Como cada año cuando acabo de llegar del pueblo de vacaciones, tengo ganas de volver. La llegada a la ciudad, a la rutina, a la vuelta al trabajo... se hace difícil después de un mes en el pueblo, en contacto con la naturaleza con la libertad que ahora te coartan cuatro paredes que se ven multiplicadas por varios tabiques.
Pero poco se puede hacer en este momento, sino haber saboreado este tiempo ya concluido, empezar a disfrutar de lo que nos espera en este septiembre que comienza por oscurecer las calles cada día más temprano.

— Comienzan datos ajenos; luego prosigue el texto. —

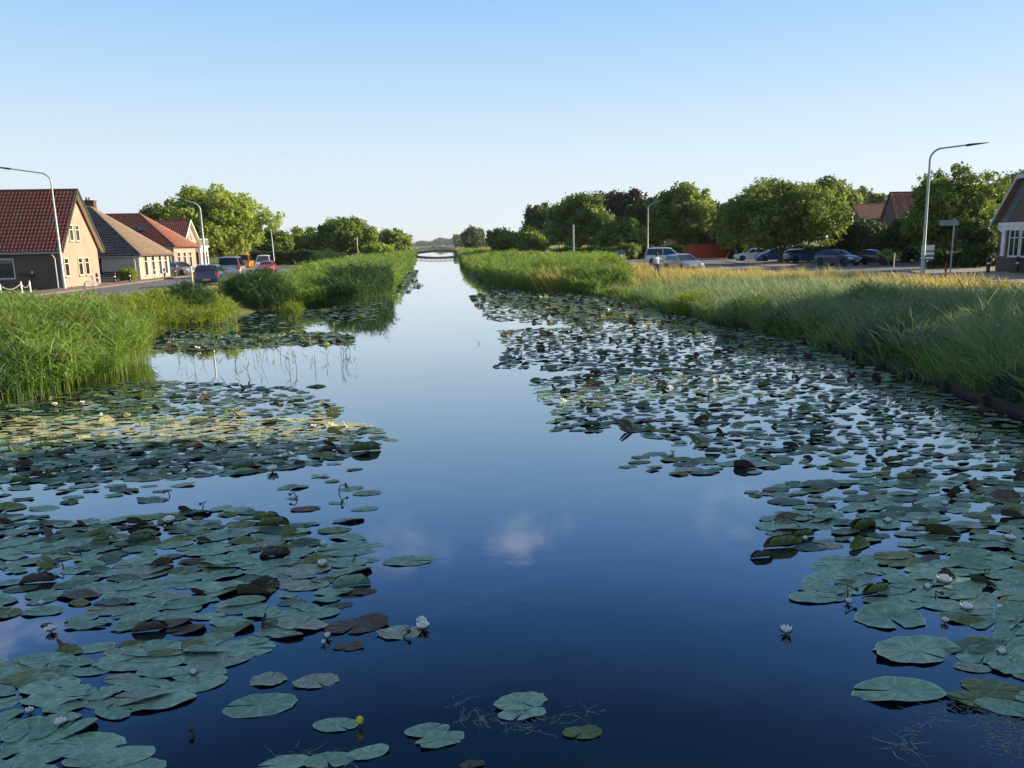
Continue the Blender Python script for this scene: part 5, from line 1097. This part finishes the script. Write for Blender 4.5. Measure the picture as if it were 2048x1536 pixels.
for ri, (poly, cover, size, stand, place, grp) in enumerate(rafts):
    wp = [tuple(at(x, y, 0)[:2]) for x, y in poly]; A = area(wp); n = int(A*cover/(size*size*.60*OVAL)*2.2); n = min(n, 9000); P = scatter(wp, max(n, 3)*3, r); kept = []; cell = {}
    md = size*(.46 if cover > .9 else .54 if cover > .8 else .74 if cover > .5 else 1.25 if cover < .35 else .95)
    for p in P:
        if any((p[0]-t[0])**2+((p[1]-t[1])/OVAL/1.3)**2 < (t[2]*.50)**2 for t in taken): continue
        if not XL(p[1])+.1 < p[0] < XR(p[1])-.1: continue
        k = (int(p[0]//md), int(p[1]//(md*OVAL))); ok = True
        for i in (-1, 0, 1):
            for j in (-1, 0, 1):
                for q in cell.get((k[0]+i, k[1]+j), ()):
                    if (q[0]-p[0])**2+((q[1]-p[1])/OVAL)**2 < md*md: ok = False
        if ok: cell.setdefault(k, []).append(p); kept.append(p)
        if len(kept) >= n: break
    if cover > .6:                                   # small gaps in the dense rafts
        kept = [p for p in kept if r.random() < min(1, cover+.12)]
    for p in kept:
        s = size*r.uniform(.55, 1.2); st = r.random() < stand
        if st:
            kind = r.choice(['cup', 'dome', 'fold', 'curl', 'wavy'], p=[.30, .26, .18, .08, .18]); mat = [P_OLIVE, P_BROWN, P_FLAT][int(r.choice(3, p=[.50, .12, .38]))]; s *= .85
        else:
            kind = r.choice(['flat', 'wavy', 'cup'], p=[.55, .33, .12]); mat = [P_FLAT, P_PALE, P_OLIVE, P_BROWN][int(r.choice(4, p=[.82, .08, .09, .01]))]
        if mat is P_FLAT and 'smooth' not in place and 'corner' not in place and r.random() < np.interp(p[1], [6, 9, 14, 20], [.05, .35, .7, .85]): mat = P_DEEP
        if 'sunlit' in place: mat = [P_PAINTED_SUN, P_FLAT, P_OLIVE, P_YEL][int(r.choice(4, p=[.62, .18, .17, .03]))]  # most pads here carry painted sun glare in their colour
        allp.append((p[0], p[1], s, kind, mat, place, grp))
allp.sort(key=lambda a: a[0]**2+a[1]**2)
def inframe(x, y):
    v = M3.transposed() @ Vector((x, y, -CAM_H)); px = 1024+F_PX*v.x/-v.z; py = 768-F_PX*v.y/-v.z; return -60 < px < 2108 and py < 1600
allp = [a for a in allp if inframe(a[0], a[1])]
near_n = max(0, 298-len(solo)); st_acc = {}
for i, (x, y, s, kind, mat, place, grp) in enumerate(allp):
    z = .003+.011*((i*7) % 11)/11*(1 if y < 25 else .4); rot = r.normal(0, .2)
    if i < near_n:
        lb = ('%s %s lily pad %s' % (COLW[mat.name], WORDS[kind] if kind != 'cup' else 'upturned', place)); place_pad(x, y, z, s, kind, mat, rot, lb, grp, r)
    else:
        V, Q, UV = PK[kind][int(r.integers(0, len(PK[kind])))]; c_, s_ = math.cos(rot), math.sin(rot); tx, ty = r.normal(0, .03, 2)
        W = np.stack([(V[:, 0]*c_-V[:, 1]*s_)*s+x, (V[:, 0]*s_+V[:, 1]*c_)*s+y, V[:, 2]*s*.9+z+V[:, 0]*s*tx+V[:, 1]*s*ty+.0], -1)
        W[:, 2] = np.maximum(W[:, 2], .001)
        st_acc.setdefault(mat.name, []).append((W, Q, UV, r.random()))
V = []; Qs = []; U = []; Rn = []; mi = []; k = 0
mats_ = [P_PAINTED_SUN, P_DEEP, P_FLAT, P_OLIVE, P_BROWN, P_PALE, P_YEL]
for i, m_ in enumerate(mats_):
    for (W, Q, UV, rv) in st_acc.get(m_.name, []):
        V.append(W); Qs.append(Q+k); U.append(UV); Rn.append(np.full(len(W), rv)); mi.append(np.full(len(Q), i, np.int32)); k += len(W)
me = np_mesh('lily_pads', np.concatenate(V), np.concatenate(Qs), True, rnd=np.concatenate(Rn), uv=np.concatenate(U))
for m_ in mats_: me.materials.append(m_)
me.polygons.foreach_set('material_index', np.concatenate(mi))
tag(link('lily_pads', me), 'countless farther lily pads crowding both sides of the canal', 'lily pads', kind='stuff')
print('PADS individual', npads, 'all', len(allp)+len(solo))

# flowers
M('petal', (.95,.95,.93), .5, 0, .03); M('petal_yellow', (.75,.60,.03), .5); M('sepal', (.06,.05,.03), .6); M('flower_heart', (.75,.50,.05), .6)
def flower_mesh(opn, seed):
    r = random.Random(seed); V = []; Fs = []
    for layer, (n, L, e) in enumerate(((8, .058, .35), (8, .052, .75), (6, .042, 1.1))):
        e = e+(1-opn)*.55
        for i in range(n):
            a = 2*math.pi*(i+layer*.5)/n+r.uniform(-.08, .08); L_ = L*r.uniform(.9, 1.1); d = Vector((math.cos(a), math.sin(a), 0)); s = Vector((-d.y, d.x, 0)); o = len(V); w = .016
            for j, (t, ww) in enumerate(((0, .35), (.35, 1), (.7, .85), (1, .08))):
                ee = e+t*.45; p = d*(.008+L_*t*math.cos(ee))+Vector((0, 0, .012+L_*t*math.sin(ee))); V += [p-s*w*ww, p+d*-.004*ww, p+s*w*ww]
            for j in range(3): b = o+j*3; Fs += [(b, b+1, b+4, b+3), (b+1, b+2, b+5, b+4)]
    me = bpy.data.meshes.new('water_lily'); me.from_pydata([tuple(v) for v in V], [], Fs); me.polygons.foreach_set('use_smooth', [True]*len(Fs)); return me
FM = [flower_mesh(o, i) for i, o in enumerate((1., .55, .15))]
for m_ in FM: m_.materials.append(M('petal'))
m = MB(); m.lathe([(.004, .0), (.016, .012), (.018, .028), (.008, .034)], n=10); hm_ = m.build('heart', M('flower_heart')).data; bpy.data.objects.remove(bpy.data.objects['heart'])
m = MB()
for i in range(5):
    a = i*1.257; d = Vector((math.cos(a), math.sin(a), 0)); s = Vector((-d.y, d.x, 0)); m.add([Vector((0,0,.0)), d*.03-s*.014+Vector((0,0,.008)), d*.058+Vector((0,0,.03)), d*.03+s*.014+Vector((0,0,.008))], [(0, 1, 2, 3)])
m.lathe([(.008, -.05), (.008, .012)], n=6); sm_ = m.build('sepals', M('sepal')).data; bpy.data.objects.remove(bpy.data.objects['sepals'])
fl = [(1572,1266,1,30,'white water lily alone in open dark water'), (843,1246,0,24,'upper white flower on the yellowish pad'), (846,1258,0,30,'lower white flower on the yellowish pad'), (655,1276,2,22,'round white bud above a smaller one in open water'),
 (647,1288,2,16,'smaller white bud below the round one'), (645,1132,1,26,'white lily at the right edge of the left raft, by a bent stem'), (646,1092,2,20,'small white lily above another at the left raft edge'), (60,1426,1,22,'white lily beside a folded leaf at lower left'),
 (121,1449,0,26,'white lily on a pale pad at lower left'), (102,1262,0,24,'white lily beside the small olive cupped leaf'), (83,1210,2,18,'small white lily half hidden in the left raft'), (338,1046,0,28,'white lily before dark sticks at the head of the left raft'),
 (388,1349,2,20,'cream half open bud in the smooth left raft'), (1697,1206,2,20,'white bud at the tip of a bent stalk on the right'), (1855,1178,2,22,'left of two white lilies in the smooth right raft'), (1888,1166,0,34,'right of two white lilies in the smooth right raft'),
 (1932,1219,0,28,'white lily behind the dark tilted leaf'), (1890,1244,1,20,'white lily just under the dark tilted leaf'), (2003,1308,2,24,'white bud beside a pad at the lower right'), (545,943,0,26,'white lily at the edge of the far left raft'),
 (302,920,1,18,'white lily inside the far left raft'), (570,915,1,18,'white lily beside the long dark green hump'), (511,1082,2,9,'tiny white bud on the glossy humped leaf'), (628,856,1,16,'white lily in the sunlit strip'), (110,812,1,14,'white lily below the near left reeds'),
 (165,808,1,12,'second white lily below the near left reeds'), (1890,1010,1,18,'white lily near the right edge of the right raft'), (2020,1080,0,24,'white lily against the right frame edge'), (1775,1045,1,20,'white lily among upturned leaves on the right'),
 (1830,1050,1,18,'white lily right of another among upturned leaves'), (1345,905,1,12,'white lily on the thin far tip of the right raft'), (1560,790,1,10,'tiny white lily in the middle of the right raft'), (1450,830,1,10,'tiny white lily left of centre in the right raft'),
 (1700,880,1,12,'small white lily behind the olive humped leaves'), (1820,905,1,12,'small white lily right of the olive humped leaves'), (1610,1080,2,16,'white bud by the left edge of the near right raft'), (396,700,1,14,'pale lily in the left bay')]
for i, (px, py, ty, w, lb) in enumerate(fl):
    p = at(px, py, .012); q = at(px+w, py, .012); s = (q-p).length/.105; root = tag(empty('water_lily', (p.x, p.y, .012), i*1.3), lb, 'water lily', 'white water lilies'); root.scale = (s, s, s*.8)
    link('petals', FM[ty], None, root); link('sepals', sm_, None, root)
    if ty < 2: link('heart', hm_, None, root)
p = at(720, 1447, .03); root = tag(empty('yellow_lily', (p.x, p.y, .03)), 'single yellow lily bud at the tip of an oval pad', 'water lily')
m = MB(); m.lathe([(.006, 0), (.022, .01), (.027, .028), (.02, .045), (.01, .048)], n=12); m.build('bud', M('petal_yellow'), root, smooth=50); m = MB(); m.lathe([(.006, -.05), (.006, .002)], n=6); m.build('stem', M('sepal'), root)
# dark buds and bent stalks
M('stalk', (.05,.04,.03), .7)
def stalk(label, px, py, h, seed, bent=True):
    h *= .7
    r = random.Random(seed); p = at(px, py, 0); root = tag(empty('bud_stalk', p), label, 'stalk', 'bare stalks and dark buds'); m = MB(); d = r.uniform(-.06, .06)
    pts = [(0,0,-.05), (d*.3, 0, h*.5), (d, .01, h)]
    if bent: pts.append((d+r.choice((-1, 1))*h*.6, 0, h*.62))
    m.tube(pts, .007, 6); m.build('stem', M('stalk'), root); m = MB(); e = pts[-1]; m.lathe([(.005, -.008), (.017, .004), (.019, .015), (.006, .028)], e, 10); m.build('bud', M('stalk'), root, smooth=50)
for i, (px, py, h, lb) in enumerate(((677, 985, .16, 'bent stalk with a small bud left of centre'), (698, 975, .05, 'short dark bud right of the bent stalk'), (404, 1020, .16, 'thin stalk with a pale tip at the left gap'), (594, 998, .13, 'hooked stalk before the far left raft'), (340, 992, .1, 'twisted stalk in the left gap'),
     (682, 1010, .04, 'low dark bud in open water left of centre'), (705, 1125, .09, 'angular dark stalk behind a thin pad'), (128, 1140, .14, 'dark knobbed bud in the left raft'), (163, 1112, .12, 'dark bud left of the middle of the left raft'), (1695, 1200, .2, 'bent stalk above a white bud on the right'),
     (1870, 1200, .12, 'dark bud between the two white lilies on the right'), (1075, 797, .1, 'dark bud at the left rim of the right raft'), (1113, 846, .08, 'lone dark bud in water left of the right raft'), (390, 1472, .05, 'dark sunken bud in the lower left water'), (960, 688, .08, 'tiny dark bud in mid canal'), (805, 1276, .06, 'dark bud beside the yellowish pad'))):
    stalk(lb, px, py, h, i, h > .09)
# sunken twigs and weed just at the surface
M('twig', (.20,.24,.26), .8, 0, .4, 20)
def twigs(label, pts, n, seed, L=.35, cat='twigs'):
    r = random.Random(seed); m = MB()
    for k in range(n):
        a = pts[r.randrange(len(pts)-1)]; i = pts.index(a); b = pts[i+1]; t = r.random(); p = at(a[0]+(b[0]-a[0])*t+r.gauss(0, 12), a[1]+(b[1]-a[1])*t+r.gauss(0, 8), 0); an = r.uniform(0, 6.28); l = L*r.uniform(.15, 1)**1.5; z = .002
        q = [Vector((p.x, p.y, z))]
        for j in range(4): an += r.gauss(0, .35); q.append(q[-1]+Vector((math.cos(an), math.sin(an), 0))*l/4)
        m.tube(q, [.0028, .0024, .002, .0014, .0008], 4)
    tag(m.build('submerged_twigs', M('twig')), label, cat, kind='stuff')
twigs('pale sunken twigs in the dark water at the lower right corner', [(1790, 1500), (1860, 1445), (1930, 1410), (2000, 1430), (2060, 1470), (1990, 1500), (1960, 1400), (2050, 1530)], 170, 5, .26)
twigs('pale sunken weed around the pair of pads at bottom centre', [(915, 1390), (930, 1430), (980, 1440), (1060, 1450), (1110, 1440), (1200, 1418)], 70, 6, .18)
twigs('floating scraps by the bottom left pads', [(520, 1536), (600, 1500), (700, 1525), (730, 1520)], 30, 7, .2)

# ------------------------------------------------------------------ air
def haze():
    m = bpy.data.materials.new('haze_air'); m.use_nodes = True; nt = m.node_tree; nt.nodes.clear(); out = N(nt, 'ShaderNodeOutputMaterial'); v = N(nt, 'ShaderNodeVolumePrincipled')
    v.inputs['Color'].default_value = (.82, .88, .97, 1); v.inputs['Density'].default_value = .00010; v.inputs['Anisotropy'].default_value = .2; nt.links.new(v.outputs[0], out.inputs['Volume'])
    b = MB(); b.box(-4200, 4200, -120, 4700, -2.5, 40); tag(b.build('haze', m), kind='stuff')
haze()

Hoy ya no es como ayer. No sólo ha cambiado el día y la hoja del calendario, sino algo más, una especie de sentimiento en el fondo del corazón que mira con nostalgia al muerto agosto que hasta el próximo año -Dios mediante-, no volveremos a ver: las visitas y las estancias con los familiares, los paseos en bicicleta, las charlas con los amigos echando una partida de dominó, los granizados de café y horchata valenciana en el bar del pueblo... y muchos más momentos que cuál enfermo en la UCI se ponen en stand by esperando el próximo agosto. Sin embargo, un próximo agosto en el que todos -si seguimos estando aquí-, estaremos más viejos, más quejosos, más tristes, menos ilusionados lamentando la vida que se nos escapa, los días que pasan, los días que se nos escurren entre los dedos, en ocasiones sin saborearlos o sin saborearlos lo suficiente.
Pero la realidad apremia y no es bueno lamentarse de lo inevitable, de lo que ya ha pasado, sino que hay que seguir adelante valorando lo que se aproxima y con la esperanza de que todo saldrá bien.